All business sectors urged to participate in consultation

Aon has called for businesses to engage in the current consultation on the Proposed Soil Directive, which closes on October 19, 2007.

The broker warned that many businesses do not recognize how the national law, to transpose the Environmental Liability Directive, extends the liabilities carried by their businesses.

Bob Martin, director of environmental consulting and solutions at Aon, said: “It is most important that as broad a consultation as possible takes place on the avalanche of environmental law that is cascading down on industry at this time. We believe the reason for the poor response to the Environmental Liability Directive is that many business sectors still continue to mistakenly believe that environmental risks and liabilities are only a matter of concern for the so-called ‘dirty industries’.

He added: “It is vital that the message gets across that real, potential and perceived risks and liabilities can impact the financial viability of any entity. The Polluter Pays Principle does not mean those who do not see their business as likely to cause or have caused contamination can ignore the subject.”

Martin pointed out that recent case law, as well existing and pending statutes, illustrate that, however unwittingly, any owner or user of a site can become liable for a legacy contamination issue for the site they own or occupy, that of a neighbour and even natural resources such as groundwater. Similarly, the selling of a property or the termination of a lease does not mean that risks and liabilities are necessarily left behind.

He added: “We are urging all our clients and prospective clients to take part in the current consultations, as well as to institute environmental risk management as one of the columns on which their corporate governance objectives are built.
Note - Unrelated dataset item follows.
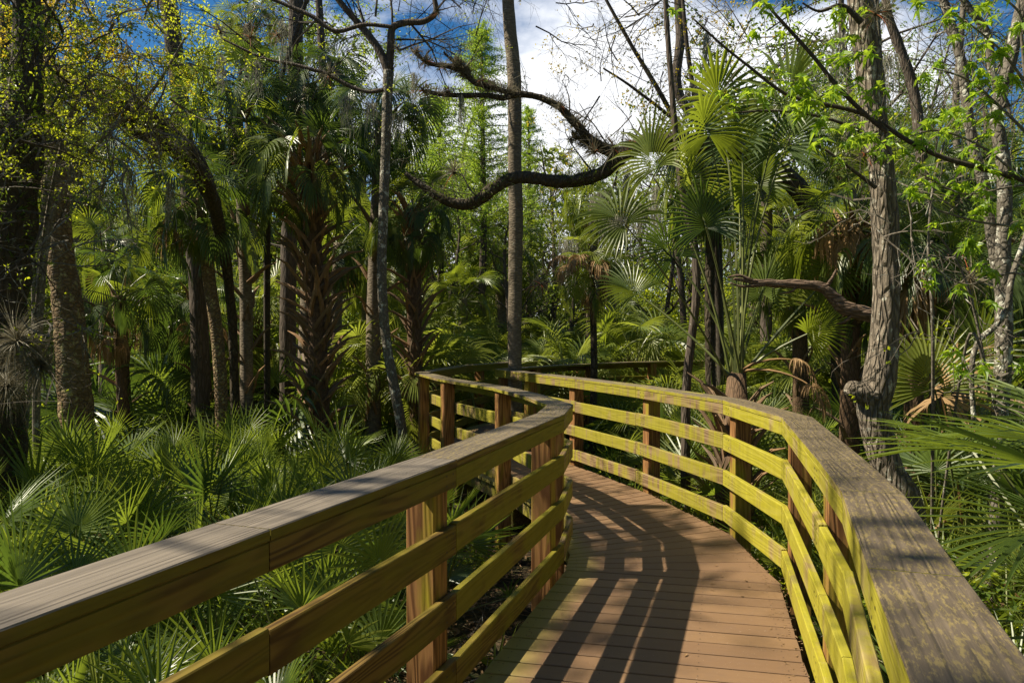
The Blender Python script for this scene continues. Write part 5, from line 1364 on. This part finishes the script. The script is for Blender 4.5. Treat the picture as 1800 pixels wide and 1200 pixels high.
# litter on the deck edge
def deck_debris():
    r = random.Random(2); b = MB()
    edge = [(1.31, 3.08), (1.80, 5.05), (1.83, 6.30), (1.45, 7.90)]; le = [(-0.7, 2.2), (-.25, 3.44), (.367, 5.36)]
    for poly, n, off, sg in ((edge, 420, 0.07, -1), (le, 90, 0.08, 1)):
        for k in range(n):
            i = r.randint(0, len(poly) - 2); q = V2(poly[i]).lerp(V2(poly[i + 1]), r.random()); q.x += sg * (abs(r.gauss(0, off)) + 0.02); q.z = 0.004
            blade(b, q, Vector((r.gauss(0, 1), r.gauss(0, 1), r.uniform(0, .25))).normalized(), Vector((0, 0, 1)), r.uniform(.008, .03), r.uniform(.003, .010))
    for k in range(46):
        y = r.uniform(1.4, 8.5); q = Vector((r.uniform(-.5, 1.1) + y * 0.12, y, 0.006))
        blade(b, q, Vector((r.gauss(0, 1), r.gauss(0, 1), .1)).normalized(), Vector((0, 0, 1)), r.uniform(.02, .05), .014)
    for k in range(160):
        y = r.uniform(1.2, 8); q = Vector((r.uniform(-.4, .9) + y * 0.13, y, 0.004))
        blade(b, q, Vector((r.gauss(0, 1), r.gauss(0, 1), .1)).normalized(), Vector((0, 0, 1)), r.uniform(.004, .012), .004)
    o = link('deck_litter', b.mesh('deck_litter', M['litter'])); o['kind'] = 'stuff'; o['label'] = 'dry bits of bark and leaf along the deck edges'
deck_debris()

for o in PROTO_PALMS:
    o['label'] = farlabel('round crowned cabbage palm', o.location.x, o.location.y, 0.9)
seen = {}
for o in [q for q in scene.objects if q.name.startswith('hanging_moss')]:
    u = o.location.x / o.location.y * F_PX + 900
    w = min(FARWORD, key=lambda k: abs(k[0] - u))[1]
    hi = 'high' if o.location.z > 4.8 else 'low'
    for pre in ('grey moss strands hanging %s in line with the %s', 'longer grey moss strands hanging %s in line with the %s', 'thin wisp of grey moss hanging %s in line with the %s', 'grey moss tuft %s in the twigs in line with the %s', 'last wisp of grey moss %s in line with the %s'):
        l = pre % (hi, w)
        if l not in seen: break
    seen[l] = 1; o['label'] = l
At a minimum, the message from the original High Court judgment in the Bartoline case should be taken as saying that it is essential for all entities to re-examine whether they now need specific environmental impairment liability insurance, and to test with their insurers whether the pollution clauses in non-environmental specific insurance policies, such as public liability, general liability and directors and officers policies actually afford them the coverage which was their intention to purchase when they placed these policies.

“There is one certainty which is that with the ever changing law: the volume of action by regulators and legal claims from third parties that have taken place in the past cannot be viewed as a reasonable basis on which to project the potential for future actions and their related impact on the profits. Those who continue to try to ignore such risks are in for an unpleasant surprise."